The Commonwealth Bank of Australia (CBA) has released its financial results for the half year ended 31 December 2023 (1H24), which has revealed a decline in new mortgages funded over the year.
Observing just CBA, there was a 15.3 per cent drop year-on-year in new mortgages funded, down by approximately $10 billion, from $65 billion in the half year ended 31 December 2022, to $55 billion in 2023.
When including the major bank’s subsidiary, Bankwest, new home loans funded also fell by around $10 billion, from $77 billion in December 2022, to $67 billion in December 2023, down by 14.9 per cent.
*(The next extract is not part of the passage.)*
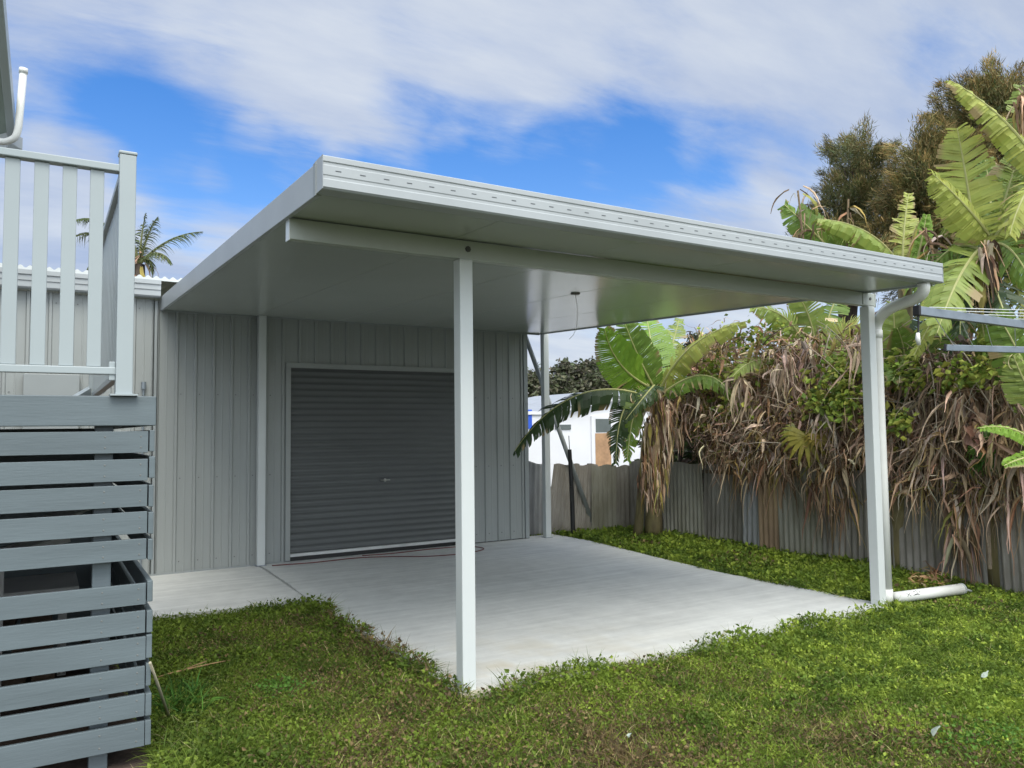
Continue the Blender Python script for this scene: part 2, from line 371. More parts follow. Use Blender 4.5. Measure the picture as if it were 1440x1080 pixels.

CBA’s new home loan funding has continued to shrink year-on-year when compared to the previous reporting period (even though it is showing signs of recovery). In the major bank’s financial results for 1H23, for example, there was an 18 per cent drop on the prior comparative period (1H22) for the overall retail banking group (CBA and Bankwest), while new mortgages funded by CBA alone dropped 23 per cent from 1H22 to 1H23.
The drop in new mortgages funded comes as the volume of loans written by the broker channel - which currently services 70 per cent of mortgage lending in Australia - plummetted at the major bank. The financial results revealed that just a third of all CBA's new mortgages were written by the broker channel, one of the lowest proportions on record and down from 42 per cent in the same period the year prior.
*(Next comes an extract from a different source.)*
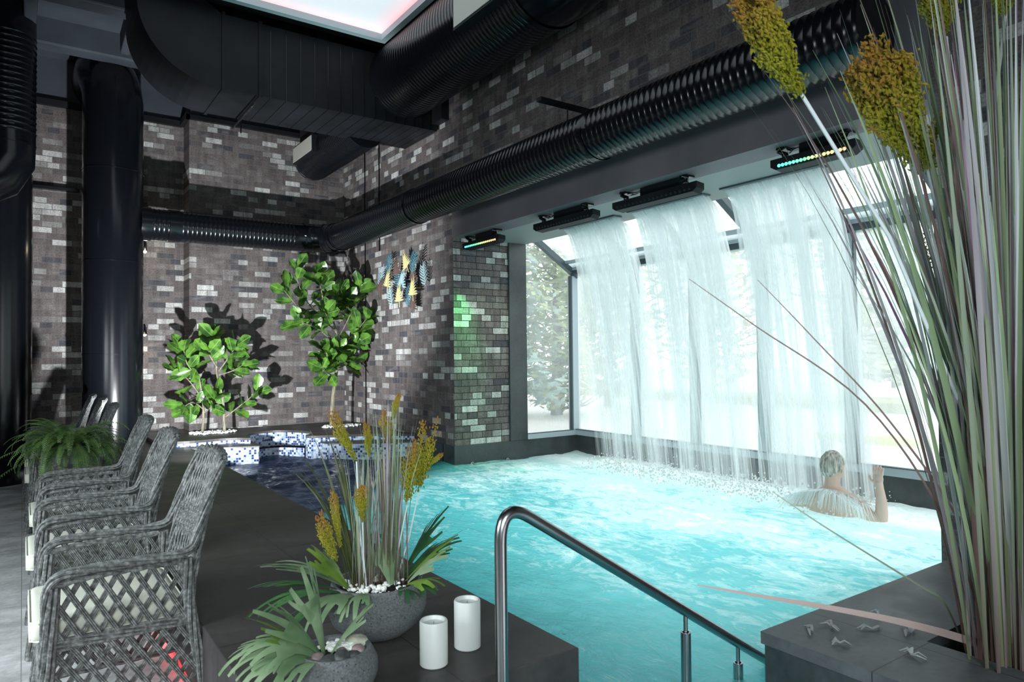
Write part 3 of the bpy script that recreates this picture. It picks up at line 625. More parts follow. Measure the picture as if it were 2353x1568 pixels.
# ------------------------------------------------------------------ candles
def candle(x,y,r,h,label):
    t=thing('pillar_candle',label,'candle',(x,y,DK),0,'pillar candles on the deck')
    b=MB(); b.lathe([(r-.004,0),(r,.004),(r,h-.005),(r-.003,h),(r-.008,h),(r-.012,h-.012),(0,h-.016)],n=40); b.build('wax_body',M['wax'],t,smooth=True)
    b=MB(); b.tube([(0,0,h-.017),(.001,0,h-.006)],.0015,6); b.build('wick',mat('wick',(.2,.2,.18),.8) if 'wick' not in bpy.data.materials else bpy.data.materials['wick'],t)
candle(1.147,2.119,.0475,.150,'white pillar candle nearer the planted bowls'); candle(1.313,2.173,.0475,.170,'white pillar candle nearer the handrail and the water')
# ------------------------------------------------------------------ grasses
def blade(mb,base,az,lean,L,wd,rng,curl=1.0,uc=None,seg=10):
    p=Vector(base); d=Vector((math.cos(az),math.sin(az),0)); pts=[];ws=[]
    th=lean*.35
    for i in range(seg+1):
        u=i/seg; pts.append(p.copy()); ws.append(wd*(1-.0*u)*(min(1,.55+u*1.2))*(1-max(0,(u-.45)/.55)**1.6*.93))
        th2=lean*(.35+.65*u)+curl*u*u*lean*.55; p=p+(d*math.sin(th2)+Vector((0,0,math.cos(th2))))*L/seg
    a2=az+PI/2+rng.uniform(-1.2,1.2); mb.ribbon(pts,ws,side=(math.cos(a2),math.sin(a2),rng.uniform(-.2,.2)),uc=rng.random() if uc is None else uc,fold=.25); return pts
def seedhead(mb,p0,p1,w_,rng,n=240,br=7):
    p0=Vector(p0);p1=Vector(p1);ax=(p1-p0);L=ax.length;ax.normalize(); sx=ax.orthogonal().normalized(); sy=ax.cross(sx)
    for k in range(br):
        a=rng.uniform(0,2*PI); st=rng.uniform(0,.35); en=min(1,st+rng.uniform(.35,.7)); off=w_*rng.uniform(.3,1)
        for i in range(n//br):
            u=i/(n//br); t_=st+(en-st)*u; spread=off*math.sin(PI*min(1,t_*.84+.08))**.8*(.35+.65*u)
            c_=p0+ax*L*t_+(sx*math.cos(a)+sy*math.sin(a))*spread+Vector((rng.gauss(0,1),rng.gauss(0,1),rng.gauss(0,1)))*w_*.13
            r=.0022+w_*rng.uniform(.028,.05); o=len(mb.v); dd=(ax+(sx*rng.gauss(0,.5)+sy*rng.gauss(0,.5))).normalized()
            s1=dd.orthogonal().normalized();s2=dd.cross(s1)
            vs=[c_-dd*r*1.4,c_+s1*r*.7,c_+s2*r*.7,c_-s1*r*.7,c_-s2*r*.7,c_+dd*r*1.9]
            mb.add(vs,[(0,2,1),(0,3,2),(0,4,3),(0,1,4),(5,1,2),(5,2,3),(5,3,4),(5,4,1)],[(min(1,max(0,t_*.95+rng.uniform(-.12,.12))),0)]*6)
rng=random.Random(12)
gx,gy,gz=2.84,1.0,.20
t=thing('tall_grass','very tall artificial grass with mauve and green blades growing from the dark planter box','grass plant',(gx,gy,gz))
b=MB()
cam_ang=math.atan2(.62,-.78)
for i in range(430):
    az=rng.uniform(0,2*PI) if i%2 else rng.gauss(PI*.80,.9); rr=abs(rng.gauss(0,.085)); 
    lean=abs(rng.gauss(0,.16))+.015; L=rng.uniform(1.5,2.65); 
    if i<44: az=rng.gauss(PI*.86,.5); lean=rng.uniform(.16,.40); L=rng.uniform(1.5,2.3)
    blade(b,(math.cos(az)*rr,math.sin(az)*rr*.7,0),az,lean,L,rng.uniform(.008,.023),rng,curl=rng.uniform(.3,1.3))
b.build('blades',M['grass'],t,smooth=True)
b=MB()
def toL(p): return Vector(p)-Vector((gx,gy,gz))
def curve(mb,P,ws,uc,side=(0,0,1)):
    P=[toL(p) for p in P]; Q=[]
    for i in range(len(P)-1):
        a=P[max(i-1,0)];p=P[i];n_=P[i+1];c_=P[min(i+2,len(P)-1)]
        for j in range(6):
            u=j/6; Q.append(.5*((2*p)+(n_-a)*u+(2*a-5*p+4*n_-c_)*u*u+(-a+3*p-3*n_+c_)*u**3))
    Q.append(P[-1]); W=[ws[0]+(ws[1]-ws[0])*(i/(len(Q)-1)) for i in range(len(Q))]; mb.ribbon(Q,W,side=side,uc=uc,fold=.15)
curve(b,[(2.90,1.10,.32),(2.51,1.10,.468),(2.175,1.1,.586),(1.82,1.1,.70),(1.55,1.1,.783),(1.29,1.1,.864)],(.030,.003),.70); b.build('fallen_blade',mat('pale_pink_blade',(.42,.33,.31),.5),t,smooth=True); b=MB()
curve(b,[(2.91,1.2,.27),(2.745,1.2,.49),(2.555,1.2,.592),(2.0,1.2,.87),(1.73,1.2,1.013)],(.013,.002),.2)
curve(b,[(2.80,1.04,.25),(2.70,1.1,.75),(2.5,1.25,1.15),(2.28,1.4,1.45),(2.1,1.5,1.66)],(.012,.002),.66)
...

Indeed, when releasing its results for the first quarter of the 2024 financial year, the banking group revealed it had shifted its focus onto proprietary distribution. Prior to that, CBA had begun investing in broker services for Bankwest following branch closures in the Perth metro area and seemed to be focusing its broker relationships in that part of the group.
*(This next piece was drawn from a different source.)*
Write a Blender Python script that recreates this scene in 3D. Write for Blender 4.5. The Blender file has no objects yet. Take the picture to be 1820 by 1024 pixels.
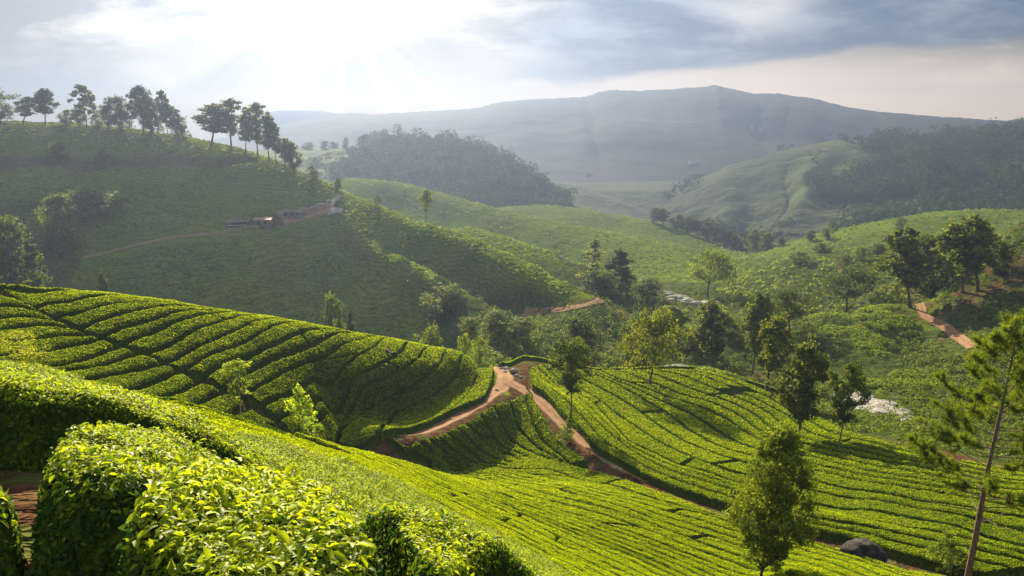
import bpy, math, random
import numpy as np
SC=bpy.context.scene
COL=SC.collection
R=math.radians
# ------------------------------------------------------------------ camera
cam=bpy.data.cameras.new('camera'); camo=bpy.data.objects.new('camera',cam); COL.objects.link(camo)
camo.location=(0,0,100.0); camo.rotation_euler=(R(80.0),0,0)
cam.sensor_width=36.0; cam.lens=36.0*1428.0/1820.0
cam.clip_start=0.05; cam.clip_end=12000
SC.camera=camo
SC.render.resolution_x=1024; SC.render.resolution_y=576
# ------------------------------------------------------------------ exposure
SC.view_settings.view_transform='Standard'; SC.view_settings.look='None'
SC.view_settings.exposure=2.2; SC.view_settings.gamma=1.0
SC.render.engine='CYCLES'
SC.cycles.max_bounces=5; SC.cycles.diffuse_bounces=3; SC.cycles.glossy_bounces=2; SC.cycles.transmission_bounces=3
SC.cycles.volume_bounces=1; SC.cycles.transparent_max_bounces=8
SC.cycles.use_denoising=True
SC.cycles.sample_clamp_indirect=4.0
# ------------------------------------------------------------------ sun
SUN_EL,SUN_AZ=R(27.0),R(-13.0)
sun=bpy.data.lights.new('sun','SUN'); sun.energy=5.0; sun.angle=R(0.6); sun.color=(1.0,0.85,0.58)
suno=bpy.data.objects.new('sun',sun); COL.objects.link(suno)
suno.location=(-60,200,300)
suno.rotation_euler=(R(90)-SUN_EL,0,R(180)-SUN_AZ)
# ------------------------------------------------------------------ node helpers
class S:
    """a socket with arithmetic"""
    nt=None
    def __init__(s,k): s.k=k
    @staticmethod
    def m(op,*a,clamp=False):
        n=S.nt.nodes.new('ShaderNodeMath'); n.operation=op; n.use_clamp=clamp
        for i,v in enumerate(a):
            if isinstance(v,S): S.nt.links.new(v.k,n.inputs[i])
            else: n.inputs[i].default_value=v
        return S(n.outputs[0])
    def __add__(s,o): return S.m('ADD',s,o)
    __radd__=__add__
    def __mul__(s,o): return S.m('MULTIPLY',s,o)
    __rmul__=__mul__
    def __sub__(s,o): return S.m('SUBTRACT',s,o)
    def __rsub__(s,o): return S.m('SUBTRACT',o,s)
    def __truediv__(s,o): return S.m('DIVIDE',s,o)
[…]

Reacting to the major bank’s shift in focus at the time, Finance Brokers Association of Australasia (FBAA) managing director Peter White AM said CBA had “turned its back on brokers”.
What kind of loans are being written?
The proportion of home loans on variable rates rose to 96 per cent in 1H24, up from 94 per cent in the six months to June 2023, and 92 per cent in the six months to December 2022.
The proportion of new owner-occupier loans fell to 64 per cent, down from 68 per cent in June 2023 and 71 per cent in December 2022, while new investment loans rose to 36 per cent, up from the 32 per cent recorded in June 2023.
New interest only home loans also rose slightly, up to 21 per cent in December 2023, from 20 per cent in June 2023.
CBA chief financial officer Alan Docherty said during a market briefing webcast (14 February) that the major bank has made a choice to “not participate in unprofitable mortgage lending” which shows up in the “divergence between balance share and revenue share over the past year”.
CBA’s total mortgage book has seen some recovery according to the most recent statistics on authorised deposit-taking institutions (ADIs) released by the Australian Prudential Regulation Authority (APRA).
As of December 2023, the major bank recorded its second consecutive month of mortgage book growth following decreases in its loan book from July to September before it held steady in October and rose in November.
CBA’s 90-plus day consumer arrears have increased over recent months; however, they still remain at historically low levels, with arrears for home loan customers increasing to 0.52 per cent during this period, up from the 0.47 per cent in the six months to June 2023.